Words and phrases cleverly crafted in a distribution agreement rarely extend the life of a partnership between a distributor and a supplier. A partnership survives only so long as both partners believe that there is a benefit to a continuing relationship. Once perceived value erodes, the partnership is finished, followed closely by expiration of the agreement.

Original signatories to a distribution agreement are generally optimistic about launching the new partnership. No one involved with the creation of an agreement looks forward to its demise. Although premature expiration of a relationship between a distributor and a supplier might be disappointing, partners must avoid a legal dispute arising from disengagement.

The breakup of a partnership is not necessarily an improper course of action. When a distribution partnership unwinds, both parties have a choice of focusing on their own respective businesses and attendant customers, or spending management time and company resources on a legal dispute that will still result in the dissolution of the partnership anyway. Executive time, management attention, and financial resources allocated to a legal dispute represent a shift of focus away from the business and away from customers. Since inequitable agreements more frequently result in a legal conflict, striving to create a well-balanced agreement is worth the incremental effort. An ounce of preventive energy striving to draft a balanced agreement is worth a pound of legal energy struggling to avoid a costly award of damages in court.
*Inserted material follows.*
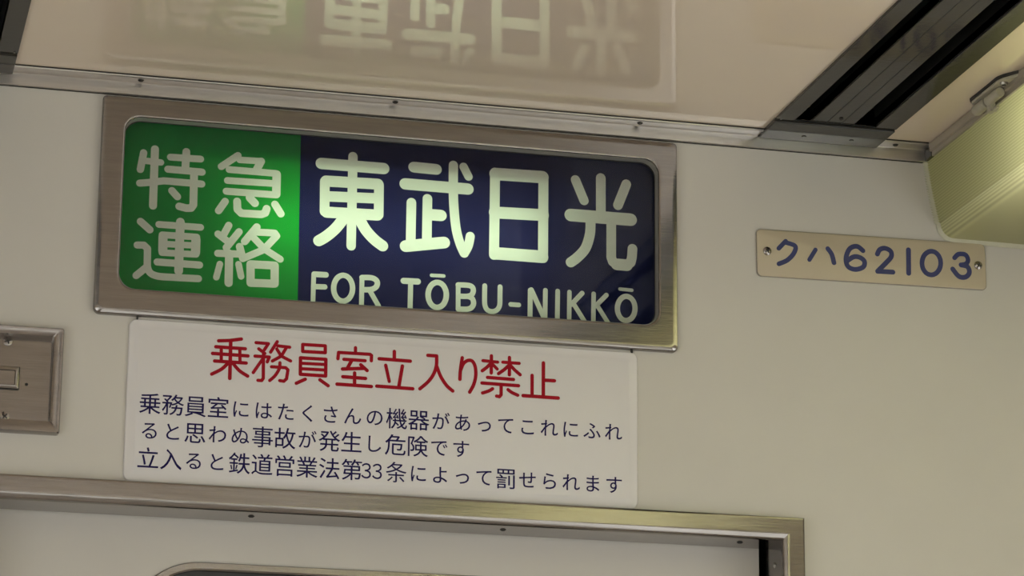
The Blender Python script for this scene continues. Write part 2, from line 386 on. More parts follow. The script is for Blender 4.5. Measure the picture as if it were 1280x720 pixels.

Examples of Balance and Imbalance

Distribution agreements containing slick phrases and clauses that afford greater power to one partner over another are asymmetric. When partners create an agreement without symmetry, the agreement suffers a higher probability of an early expiration. Partners in an agreement that is uneven might be satisfied during periods when the metrics are favorable: rising sales, increasing market share and climbing profit margins. However, all metrics rise and fall over time. A time-tested partnership must weather declining metrics. If metrics are poor for an extended period, one or both parties may seek an exit from the agreement. Problems with an imbalanced agreement usually surface only when one or both parties wish to terminate the agreement.

As an example, an agreement that allows the supplier to adjust prices only once a year is unfair. A manufacturer must confront changing costs throughout the year. To expect the manufacturer to endure rising costs for an extended period without the short-term ability to pass along those added costs is not reasonable. A balanced approach to changing costs would allow making price changes throughout the year, perhaps on 30-day or 60-day notice. An agreement that allows for termination by only one party disproportionately favors one partner at the expense of another. An agreement that allows one party to terminate the agreement for a broad array of causes or even no cause, while allowing the other party to terminate for a single draconian cause is similarly prejudiced. Be sure to exercise care when drafting the agreement to ensure reasonable balance in the ability of both parties to terminate the agreement. If one party can terminate the agreement for convenience, fairness dictates that the other party has the same ability. Writers of the agreement must remember that the real value of continuing the relationship, not the cleverness and intelligence of the agreement’s author, is the factor that determines the endurance of the distribution relationship.

Conclusion

Distributors and manufacturers need to ensure that a distribution agreement into which they enter is void of lopsided language. A relationship founded on a symmetrical agreement stands a much better chance of growing and developing for a long time. On the other hand, a relationship founded on the inequality of the relative power between two partners is doomed to a premature death. Seeking a balanced agreement is merely a single step that a partner can take to promote the longevity of a distribution partnership.